August 29, 2005 changed everything on the gulf coast. From landscape to language, and everything in between; you see and hear the effects in the everyday way people interact and live down to the smallest details. I guess its what they call “the new normal.” Obvious changes include new buildings, vacant lots, and remaining rubble. But even the way people think and talk has changed. “Before the storm” and “since the storm” has become the commonly accepted way to reference time.
Katrina stands as a watershed in the world-view of the gulf coast. This past Sunday I distributed a pamphlet which included William Bradford’s 1723 Thanksgiving Day proclamation. Before the service, I mentioned to one of our church members that I had a tract about the “First Thanksgiving.” They automatically assumed I meant Thanksgiving 2005 and began to discuss that day.

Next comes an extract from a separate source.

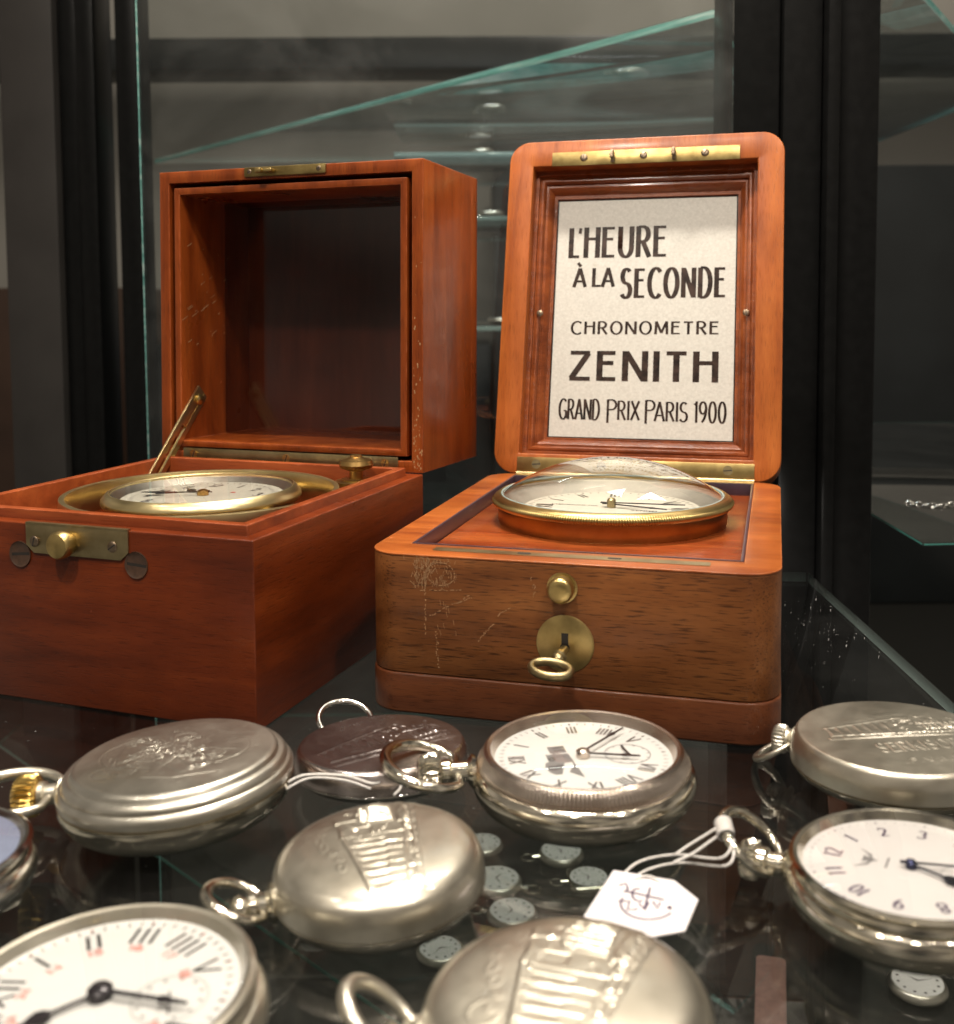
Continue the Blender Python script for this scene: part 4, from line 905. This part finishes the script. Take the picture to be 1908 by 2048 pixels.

For nine weeks we had been sorting through water logged remains and mountains of destruction. Living in tents and vehicles, and campers; military style MREs (meals ready to eat) provided the main source of food along with the Southern Baptist Disaster Relief and American Red Cross. Third world country living conditions slowed the progress and we probably had not yet realized how long of a road we had ahead of us. We were still trying to locate family members and friends to discover whether they had survived the storm.
Then, like a Hollywood Thanksgiving miracle, new friends from across the country flooded into the area with turkey and dressing, cranberry sauce and vegetables, dinner rolls, pumpkin pies, and every thanksgiving fixing imaginable. A large event tent erected in a freshly cleared field of devastation provided a place of worship amid the ruins. Even an inflatable playground graced the property for the children, who for the last nine weeks, had not had a safe place to play. For a few hours we knew what it must have been like for the pilgrims in a new world as they celebrated their “First Thanksgiving.”